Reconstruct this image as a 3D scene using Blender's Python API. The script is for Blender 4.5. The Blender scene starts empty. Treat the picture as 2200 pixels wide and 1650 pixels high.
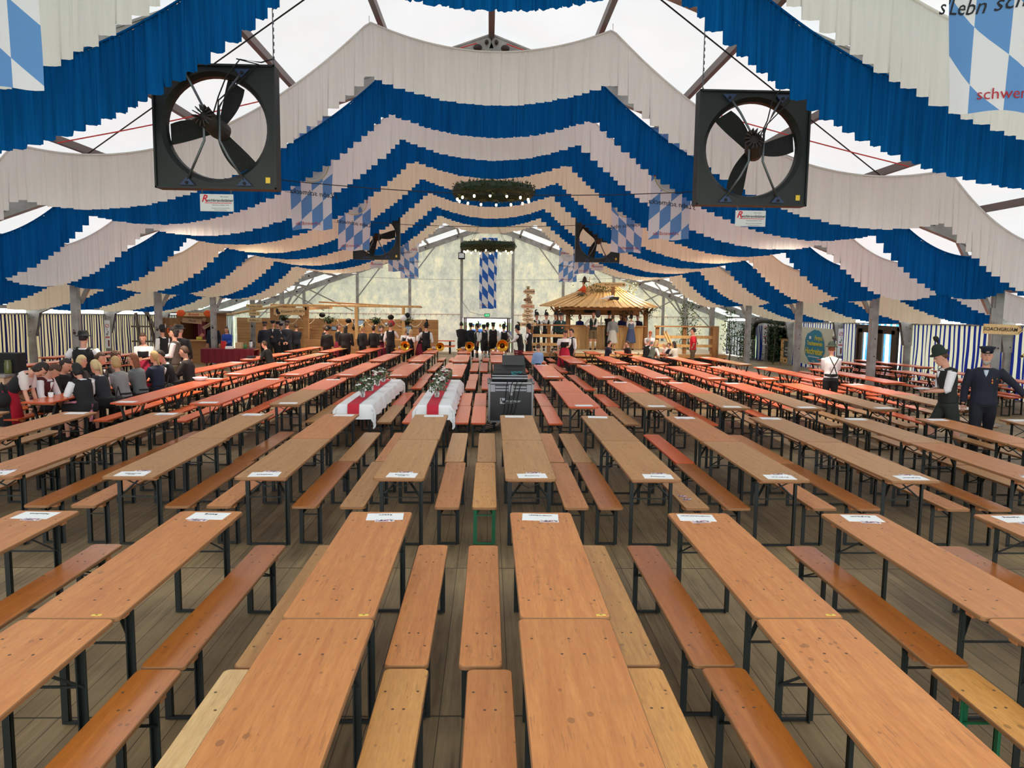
import bpy, bmesh, math, random
from mathutils import Vector, Matrix, noise as mnoise
random.seed(7)
S = bpy.context.scene
COL = S.collection
# ---------------------------------------------------------------- camera, light, exposure
CAM_H = 2.567
def cam_axes(pitch, yaw, roll):
    cy, sy, cp, sp = math.cos(yaw), math.sin(yaw), math.cos(pitch), math.sin(pitch)
    F = Vector((sy*cp, cy*cp, -sp)); R = Vector((cy, -sy, 0.0)); D = F.cross(R)
    if D.z > 0: D = -D
    c, s = math.cos(roll), math.sin(roll)
    return F, c*R - s*D, s*R + c*D
F_, R_, D_ = cam_axes(0.106594, 0.030849, 0.012295)
cam_data = bpy.data.cameras.new('camera'); cam = bpy.data.objects.new('camera', cam_data); COL.objects.link(cam)
cam_data.sensor_width = 36.0; cam_data.lens = 27.0; cam_data.clip_start = 0.05; cam_data.clip_end = 400
m3 = Matrix((R_, -D_, -F_)).transposed()
cam.matrix_world = Matrix.Translation((0, 0, CAM_H)) @ m3.to_4x4()
S.camera = cam
world = bpy.data.worlds.new('World'); S.world = world; world.use_nodes = True
wn = world.node_tree.nodes; wl = world.node_tree.links; wn.clear()
wo = wn.new('ShaderNodeOutputWorld'); wb = wn.new('ShaderNodeBackground')
wtc = wn.new('ShaderNodeTexCoord'); wsep = wn.new('ShaderNodeSeparateXYZ'); wr = wn.new('ShaderNodeValToRGB')
wr.color_ramp.elements[0].position = 0.0; wr.color_ramp.elements[0].color = (0.95, 0.97, 1.0, 1)
wr.color_ramp.elements[1].position = 0.6; wr.color_ramp.elements[1].color = (0.96, 0.98, 1.0, 1)
wl.new(wtc.outputs['Generated'], wsep.inputs[0]); wl.new(wsep.outputs['Z'], wr.inputs[0])
wl.new(wr.outputs[0], wb.inputs[0]); wb.inputs[1].default_value = 2.5; wl.new(wb.outputs[0], wo.inputs[0])
sd = bpy.data.lights.new('sun', 'SUN'); sd.energy = 1.6; sd.angle = math.radians(12); sd.color = (1.0, 0.95, 0.86)
sun = bpy.data.objects.new('sun', sd); COL.objects.link(sun); sun.rotation_euler = (math.radians(-38), math.radians(18), 0)
S.view_settings.view_transform = 'Standard'; S.view_settings.look = 'None'
S.view_settings.exposure = 1.18; S.view_settings.gamma = 1.0; S.view_settings.use_curve_mapping = False
S.cycles.max_bounces = 7; S.cycles.diffuse_bounces = 5; S.cycles.transmission_bounces = 5; S.cycles.glossy_bounces = 3
S.cycles.transparent_max_bounces = 6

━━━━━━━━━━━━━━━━

[WORK REQUIRED]
Reproduce every line exactly and omit all pictures.

[THE SOLUTION]
Reconstruct this image as a 3D scene using Blender's Python API. The script is for Blender 4.5. The Blender scene starts empty. Treat the picture as 2200 pixels wide and 1650 pixels high.
import bpy, bmesh, math, random
from mathutils import Vector, Matrix, noise as mnoise
random.seed(7)
S = bpy.context.scene
COL = S.collection
# ---------------------------------------------------------------- camera, light, exposure
CAM_H = 2.567
def cam_axes(pitch, yaw, roll):
    cy, sy, cp, sp = math.cos(yaw), math.sin(yaw), math.cos(pitch), math.sin(pitch)
    F = Vector((sy*cp, cy*cp, -sp)); R = Vector((cy, -sy, 0.0)); D = F.cross(R)
    if D.z > 0: D = -D
    c, s = math.cos(roll), math.sin(roll)
    return F, c*R - s*D, s*R + c*D
F_, R_, D_ = cam_axes(0.106594, 0.030849, 0.012295)
cam_data = bpy.data.cameras.new('camera'); cam = bpy.data.objects.new('camera', cam_data); COL.objects.link(cam)
cam_data.sensor_width = 36.0; cam_data.lens = 27.0; cam_data.clip_start = 0.05; cam_data.clip_end = 400
m3 = Matrix((R_, -D_, -F_)).transposed()
cam.matrix_world = Matrix.Translation((0, 0, CAM_H)) @ m3.to_4x4()
S.camera = cam
world = bpy.data.worlds.new('World'); S.world = world; world.use_nodes = True
wn = world.node_tree.nodes; wl = world.node_tree.links; wn.clear()
wo = wn.new('ShaderNodeOutputWorld'); wb = wn.new('ShaderNodeBackground')
wtc = wn.new('ShaderNodeTexCoord'); wsep = wn.new('ShaderNodeSeparateXYZ'); wr = wn.new('ShaderNodeValToRGB')
wr.color_ramp.elements[0].position = 0.0; wr.color_ramp.elements[0].color = (0.95, 0.97, 1.0, 1)
wr.color_ramp.elements[1].position = 0.6; wr.color_ramp.elements[1].color = (0.96, 0.98, 1.0, 1)
wl.new(wtc.outputs['Generated'], wsep.inputs[0]); wl.new(wsep.outputs['Z'], wr.inputs[0])
wl.new(wr.outputs[0], wb.inputs[0]); wb.inputs[1].default_value = 2.5; wl.new(wb.outputs[0], wo.inputs[0])
sd = bpy.data.lights.new('sun', 'SUN'); sd.energy = 1.6; sd.angle = math.radians(12); sd.color = (1.0, 0.95, 0.86)
sun = bpy.data.objects.new('sun', sd); COL.objects.link(sun); sun.rotation_euler = (math.radians(-38), math.radians(18), 0)
S.view_settings.view_transform = 'Standard'; S.view_settings.look = 'None'
S.view_settings.exposure = 1.18; S.view_settings.gamma = 1.0; S.view_settings.use_curve_mapping = False
S.cycles.max_bounces = 7; S.cycles.diffuse_bounces = 5; S.cycles.transmission_bounces = 5; S.cycles.glossy_bounces = 3
S.cycles.transparent_max_bounces = 6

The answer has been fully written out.